The relationship between resident assistants and residents is also different in the summer. Waters said the RAs do not have to do some of the work traditionally associated with the job. 

“We don’t have to check up on them and do the normal RA thing,” he said. “We do our rounds and make sure everyone in the apartments are following housing policy.”

However, there are more than just RAs living on campus. Brianna Jaczynski is a student maintenance worker working over the summer, and lives in on-campus housing.

“There are tours and orientations which happen almost every day, so it’s not uncommon to see every seat in the food court filled,” she said. 

Currently, Vandenberg Dining Hall is closed for residents due to construction.
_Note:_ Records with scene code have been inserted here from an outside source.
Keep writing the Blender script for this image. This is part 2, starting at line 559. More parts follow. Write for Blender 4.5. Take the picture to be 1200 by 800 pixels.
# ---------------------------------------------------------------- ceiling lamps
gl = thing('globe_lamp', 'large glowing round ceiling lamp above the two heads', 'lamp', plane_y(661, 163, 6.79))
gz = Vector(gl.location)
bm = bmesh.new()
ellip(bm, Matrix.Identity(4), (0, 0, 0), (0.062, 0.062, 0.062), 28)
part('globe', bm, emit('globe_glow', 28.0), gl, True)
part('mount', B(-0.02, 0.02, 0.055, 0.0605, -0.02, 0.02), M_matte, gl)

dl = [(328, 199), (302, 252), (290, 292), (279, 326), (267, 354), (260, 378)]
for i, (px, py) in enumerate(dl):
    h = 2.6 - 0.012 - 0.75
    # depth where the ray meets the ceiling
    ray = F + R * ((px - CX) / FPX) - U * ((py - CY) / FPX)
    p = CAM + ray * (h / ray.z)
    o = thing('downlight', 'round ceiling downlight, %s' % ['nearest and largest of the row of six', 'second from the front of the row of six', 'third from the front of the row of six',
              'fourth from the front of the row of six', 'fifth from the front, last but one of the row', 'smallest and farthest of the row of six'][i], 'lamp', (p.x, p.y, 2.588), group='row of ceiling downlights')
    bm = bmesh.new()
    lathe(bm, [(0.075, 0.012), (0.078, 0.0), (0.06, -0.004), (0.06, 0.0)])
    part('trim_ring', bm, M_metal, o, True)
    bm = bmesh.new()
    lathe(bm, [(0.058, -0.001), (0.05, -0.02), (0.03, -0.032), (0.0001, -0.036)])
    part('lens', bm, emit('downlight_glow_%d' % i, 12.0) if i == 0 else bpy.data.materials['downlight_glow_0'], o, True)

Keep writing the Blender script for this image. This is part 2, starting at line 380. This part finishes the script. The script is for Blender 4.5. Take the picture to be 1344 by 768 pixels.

Both Chik Fil A and Moe’s are closed, meaning residents only have the options of Panda Express, Subway, Au Bon Pain, or Create. All of these locations have different hours during the summer as opposed to during the school year, and none are open on the weekends. 

Summer living changes for James Zentmeyer, director of University Housing, as well.

“The biggest difference is that during the regular year I am heavily and directly involved with students and lightly involved with administration,” he said. “During the summer the reverse is true.  Needless to say I much prefer the student interaction.”

On-campus activities are different during the summer as well. Waters explained that Conference Assistants, CAs, host programs in the residence halls for summer residents. This would normally be his job.

“As an RA in the apartments, there’s not too much over the summer, but there’s always the rest of Rochester,” Waters said.

Another struggle for residents over the summer is the new construction across the university. Waters didn’t think that the construction would pose that much of a hassle at first, but he finds it frustrating like many others.

“Now my favorite part of campus is no longer available to the public,” Waters said. “There are also limited ways to get into the Oakland Center, which makes things a bit more difficult.”

Vandenberg construction will be finished before the start of the fall semester. However, the construction around the Oakland Center will not be finished until 2018. When students return in the fall, campus is expected to have a more crowded feel.